Everything from the first line of the records to the line containing "nt.links.new(bg.outputs[0], wo.inputs[0])", inclusive, is to be extracted exactly, and nothing more.

--- begin RECORDS SUPPLIED ---

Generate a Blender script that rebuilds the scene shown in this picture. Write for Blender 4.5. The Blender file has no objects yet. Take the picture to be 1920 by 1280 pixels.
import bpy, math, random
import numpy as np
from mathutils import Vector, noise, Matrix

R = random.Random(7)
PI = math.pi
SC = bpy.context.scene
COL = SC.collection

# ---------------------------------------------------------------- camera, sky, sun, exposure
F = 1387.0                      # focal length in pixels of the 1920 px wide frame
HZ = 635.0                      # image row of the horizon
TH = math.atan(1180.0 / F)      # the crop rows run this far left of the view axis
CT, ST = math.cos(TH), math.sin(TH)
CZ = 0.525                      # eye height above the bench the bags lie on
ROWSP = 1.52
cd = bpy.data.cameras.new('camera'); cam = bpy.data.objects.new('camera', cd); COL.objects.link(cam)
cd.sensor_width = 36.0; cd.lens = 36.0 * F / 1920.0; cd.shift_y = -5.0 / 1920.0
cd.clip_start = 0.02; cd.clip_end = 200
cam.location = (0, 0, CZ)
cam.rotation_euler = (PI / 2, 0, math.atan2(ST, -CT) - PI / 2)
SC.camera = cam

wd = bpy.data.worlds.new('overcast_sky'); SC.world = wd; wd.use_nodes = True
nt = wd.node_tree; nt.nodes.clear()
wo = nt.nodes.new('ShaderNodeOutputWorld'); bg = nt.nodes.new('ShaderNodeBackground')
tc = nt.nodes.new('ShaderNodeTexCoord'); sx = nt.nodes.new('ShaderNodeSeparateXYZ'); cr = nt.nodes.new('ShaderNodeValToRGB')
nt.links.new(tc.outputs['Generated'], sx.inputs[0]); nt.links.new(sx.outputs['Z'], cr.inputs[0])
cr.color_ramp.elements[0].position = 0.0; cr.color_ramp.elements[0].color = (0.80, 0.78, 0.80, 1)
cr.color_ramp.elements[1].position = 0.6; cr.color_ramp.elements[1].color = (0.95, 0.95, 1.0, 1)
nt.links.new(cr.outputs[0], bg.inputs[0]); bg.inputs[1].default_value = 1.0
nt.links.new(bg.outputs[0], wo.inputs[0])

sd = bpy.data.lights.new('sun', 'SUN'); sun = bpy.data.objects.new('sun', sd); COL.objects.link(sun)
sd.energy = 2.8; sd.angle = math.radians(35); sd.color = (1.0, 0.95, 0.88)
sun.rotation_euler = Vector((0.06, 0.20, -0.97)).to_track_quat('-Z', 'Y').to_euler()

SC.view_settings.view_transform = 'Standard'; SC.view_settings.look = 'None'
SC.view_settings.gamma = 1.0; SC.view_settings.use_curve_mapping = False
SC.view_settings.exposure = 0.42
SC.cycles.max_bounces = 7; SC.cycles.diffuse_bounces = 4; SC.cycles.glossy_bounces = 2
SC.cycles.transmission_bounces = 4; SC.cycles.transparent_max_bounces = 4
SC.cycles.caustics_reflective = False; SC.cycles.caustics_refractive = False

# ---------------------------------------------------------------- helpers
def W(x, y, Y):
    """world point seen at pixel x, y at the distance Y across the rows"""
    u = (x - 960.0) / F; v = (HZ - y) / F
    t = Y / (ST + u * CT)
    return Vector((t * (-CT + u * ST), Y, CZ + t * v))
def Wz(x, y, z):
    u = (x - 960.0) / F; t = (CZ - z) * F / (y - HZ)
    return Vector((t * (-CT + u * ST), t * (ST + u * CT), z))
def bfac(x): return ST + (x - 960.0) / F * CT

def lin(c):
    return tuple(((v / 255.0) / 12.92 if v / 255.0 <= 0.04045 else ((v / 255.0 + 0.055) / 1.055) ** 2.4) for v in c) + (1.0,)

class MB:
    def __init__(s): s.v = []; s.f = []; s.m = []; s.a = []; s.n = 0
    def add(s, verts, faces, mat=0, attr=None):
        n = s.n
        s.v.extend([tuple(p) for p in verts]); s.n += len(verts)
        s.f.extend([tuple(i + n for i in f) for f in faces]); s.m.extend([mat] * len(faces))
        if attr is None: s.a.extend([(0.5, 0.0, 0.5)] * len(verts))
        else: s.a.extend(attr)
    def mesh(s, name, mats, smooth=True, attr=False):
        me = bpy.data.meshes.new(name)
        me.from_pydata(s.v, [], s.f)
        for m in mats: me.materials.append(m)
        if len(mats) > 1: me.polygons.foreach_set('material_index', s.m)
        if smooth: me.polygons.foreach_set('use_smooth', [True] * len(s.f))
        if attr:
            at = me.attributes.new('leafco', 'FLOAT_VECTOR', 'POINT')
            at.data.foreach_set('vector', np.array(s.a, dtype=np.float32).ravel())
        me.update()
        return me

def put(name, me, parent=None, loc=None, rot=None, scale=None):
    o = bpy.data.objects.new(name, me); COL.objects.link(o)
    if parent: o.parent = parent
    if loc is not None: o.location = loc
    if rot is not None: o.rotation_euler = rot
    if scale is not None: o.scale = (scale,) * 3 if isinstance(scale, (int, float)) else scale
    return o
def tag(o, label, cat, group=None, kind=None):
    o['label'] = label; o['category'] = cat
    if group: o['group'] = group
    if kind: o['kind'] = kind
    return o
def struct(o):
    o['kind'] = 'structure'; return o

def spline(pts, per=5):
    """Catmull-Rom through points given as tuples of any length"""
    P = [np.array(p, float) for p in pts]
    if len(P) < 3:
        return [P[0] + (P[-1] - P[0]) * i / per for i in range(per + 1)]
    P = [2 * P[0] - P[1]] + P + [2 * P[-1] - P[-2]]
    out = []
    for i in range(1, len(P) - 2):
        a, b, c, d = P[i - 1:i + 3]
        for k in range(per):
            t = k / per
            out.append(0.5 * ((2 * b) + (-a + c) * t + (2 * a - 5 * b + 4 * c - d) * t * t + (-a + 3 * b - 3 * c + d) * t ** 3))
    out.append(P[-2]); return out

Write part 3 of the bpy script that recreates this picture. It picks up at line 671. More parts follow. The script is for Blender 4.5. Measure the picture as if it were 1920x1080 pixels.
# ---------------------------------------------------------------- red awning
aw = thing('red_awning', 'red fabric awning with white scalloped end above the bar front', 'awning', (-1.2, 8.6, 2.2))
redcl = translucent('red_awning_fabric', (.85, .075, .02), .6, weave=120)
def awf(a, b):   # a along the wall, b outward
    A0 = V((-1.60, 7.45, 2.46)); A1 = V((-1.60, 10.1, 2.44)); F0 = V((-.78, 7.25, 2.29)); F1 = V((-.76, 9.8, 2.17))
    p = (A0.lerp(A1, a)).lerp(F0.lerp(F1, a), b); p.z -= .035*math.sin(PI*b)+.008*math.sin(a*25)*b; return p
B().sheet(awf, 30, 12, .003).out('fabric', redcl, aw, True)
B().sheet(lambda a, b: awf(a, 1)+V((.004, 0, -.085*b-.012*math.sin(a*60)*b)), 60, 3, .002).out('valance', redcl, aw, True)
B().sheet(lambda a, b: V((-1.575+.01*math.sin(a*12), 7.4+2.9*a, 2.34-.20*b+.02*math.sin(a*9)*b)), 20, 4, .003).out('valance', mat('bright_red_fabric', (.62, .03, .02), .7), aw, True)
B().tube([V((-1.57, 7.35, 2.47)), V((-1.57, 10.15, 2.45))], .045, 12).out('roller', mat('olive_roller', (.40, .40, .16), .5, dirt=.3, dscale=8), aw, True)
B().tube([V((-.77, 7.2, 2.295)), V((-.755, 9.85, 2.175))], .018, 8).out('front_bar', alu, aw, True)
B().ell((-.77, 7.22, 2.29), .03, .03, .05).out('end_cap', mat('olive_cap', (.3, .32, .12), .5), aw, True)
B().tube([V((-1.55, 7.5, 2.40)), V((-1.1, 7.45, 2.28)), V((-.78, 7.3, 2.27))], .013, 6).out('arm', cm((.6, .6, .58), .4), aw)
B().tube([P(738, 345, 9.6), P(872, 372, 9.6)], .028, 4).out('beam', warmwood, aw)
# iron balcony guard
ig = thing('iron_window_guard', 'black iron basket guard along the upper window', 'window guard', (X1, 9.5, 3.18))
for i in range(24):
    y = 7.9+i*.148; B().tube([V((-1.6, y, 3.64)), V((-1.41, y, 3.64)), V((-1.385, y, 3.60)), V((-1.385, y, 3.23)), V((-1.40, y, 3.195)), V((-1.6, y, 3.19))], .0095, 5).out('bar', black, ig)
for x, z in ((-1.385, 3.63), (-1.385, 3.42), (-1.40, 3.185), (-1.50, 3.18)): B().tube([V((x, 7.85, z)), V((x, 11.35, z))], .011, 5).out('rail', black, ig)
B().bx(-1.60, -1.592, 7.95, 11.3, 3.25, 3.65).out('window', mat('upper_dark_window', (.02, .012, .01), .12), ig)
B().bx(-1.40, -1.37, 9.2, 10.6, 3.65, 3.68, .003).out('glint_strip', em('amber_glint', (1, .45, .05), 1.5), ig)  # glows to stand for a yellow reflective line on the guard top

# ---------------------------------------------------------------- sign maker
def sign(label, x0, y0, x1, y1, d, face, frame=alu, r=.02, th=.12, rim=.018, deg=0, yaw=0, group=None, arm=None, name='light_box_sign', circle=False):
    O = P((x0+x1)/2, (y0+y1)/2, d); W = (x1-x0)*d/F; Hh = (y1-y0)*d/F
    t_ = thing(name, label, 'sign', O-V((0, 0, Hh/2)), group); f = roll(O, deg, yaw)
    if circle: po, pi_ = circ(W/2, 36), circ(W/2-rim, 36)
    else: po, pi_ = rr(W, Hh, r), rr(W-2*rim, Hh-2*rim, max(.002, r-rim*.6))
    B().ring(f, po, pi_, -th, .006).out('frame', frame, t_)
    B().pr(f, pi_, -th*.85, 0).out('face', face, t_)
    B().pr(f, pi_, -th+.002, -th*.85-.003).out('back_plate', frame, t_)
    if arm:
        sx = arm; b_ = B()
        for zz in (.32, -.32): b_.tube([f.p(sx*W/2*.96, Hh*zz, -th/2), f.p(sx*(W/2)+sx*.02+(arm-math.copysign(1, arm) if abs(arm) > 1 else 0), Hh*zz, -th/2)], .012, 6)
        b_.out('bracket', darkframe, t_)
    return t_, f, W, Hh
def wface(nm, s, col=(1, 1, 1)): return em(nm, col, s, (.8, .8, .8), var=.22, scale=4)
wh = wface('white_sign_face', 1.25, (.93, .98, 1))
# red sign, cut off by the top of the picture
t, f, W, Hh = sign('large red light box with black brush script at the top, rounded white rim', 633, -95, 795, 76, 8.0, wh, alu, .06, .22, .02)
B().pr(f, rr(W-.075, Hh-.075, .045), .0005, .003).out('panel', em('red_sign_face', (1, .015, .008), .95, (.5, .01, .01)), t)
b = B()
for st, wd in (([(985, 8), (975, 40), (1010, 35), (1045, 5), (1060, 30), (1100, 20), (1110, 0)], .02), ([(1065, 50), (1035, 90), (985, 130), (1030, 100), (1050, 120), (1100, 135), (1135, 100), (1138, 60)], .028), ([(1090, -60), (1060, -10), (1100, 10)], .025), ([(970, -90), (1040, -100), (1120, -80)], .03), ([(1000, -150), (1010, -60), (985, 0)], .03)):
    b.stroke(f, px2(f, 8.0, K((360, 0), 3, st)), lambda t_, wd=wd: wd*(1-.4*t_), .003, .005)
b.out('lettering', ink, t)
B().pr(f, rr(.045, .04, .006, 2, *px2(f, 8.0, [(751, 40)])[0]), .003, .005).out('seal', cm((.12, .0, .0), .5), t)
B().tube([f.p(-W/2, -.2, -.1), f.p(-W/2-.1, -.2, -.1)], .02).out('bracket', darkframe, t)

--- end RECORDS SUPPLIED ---

- _FINISHED EXERCISE_
Generate a Blender script that rebuilds the scene shown in this picture. Write for Blender 4.5. The Blender file has no objects yet. Take the picture to be 1920 by 1280 pixels.
import bpy, math, random
import numpy as np
from mathutils import Vector, noise, Matrix

R = random.Random(7)
PI = math.pi
SC = bpy.context.scene
COL = SC.collection

# ---------------------------------------------------------------- camera, sky, sun, exposure
F = 1387.0                      # focal length in pixels of the 1920 px wide frame
HZ = 635.0                      # image row of the horizon
TH = math.atan(1180.0 / F)      # the crop rows run this far left of the view axis
CT, ST = math.cos(TH), math.sin(TH)
CZ = 0.525                      # eye height above the bench the bags lie on
ROWSP = 1.52
cd = bpy.data.cameras.new('camera'); cam = bpy.data.objects.new('camera', cd); COL.objects.link(cam)
cd.sensor_width = 36.0; cd.lens = 36.0 * F / 1920.0; cd.shift_y = -5.0 / 1920.0
cd.clip_start = 0.02; cd.clip_end = 200
cam.location = (0, 0, CZ)
cam.rotation_euler = (PI / 2, 0, math.atan2(ST, -CT) - PI / 2)
SC.camera = cam

wd = bpy.data.worlds.new('overcast_sky'); SC.world = wd; wd.use_nodes = True
nt = wd.node_tree; nt.nodes.clear()
wo = nt.nodes.new('ShaderNodeOutputWorld'); bg = nt.nodes.new('ShaderNodeBackground')
tc = nt.nodes.new('ShaderNodeTexCoord'); sx = nt.nodes.new('ShaderNodeSeparateXYZ'); cr = nt.nodes.new('ShaderNodeValToRGB')
nt.links.new(tc.outputs['Generated'], sx.inputs[0]); nt.links.new(sx.outputs['Z'], cr.inputs[0])
cr.color_ramp.elements[0].position = 0.0; cr.color_ramp.elements[0].color = (0.80, 0.78, 0.80, 1)
cr.color_ramp.elements[1].position = 0.6; cr.color_ramp.elements[1].color = (0.95, 0.95, 1.0, 1)
nt.links.new(cr.outputs[0], bg.inputs[0]); bg.inputs[1].default_value = 1.0
nt.links.new(bg.outputs[0], wo.inputs[0])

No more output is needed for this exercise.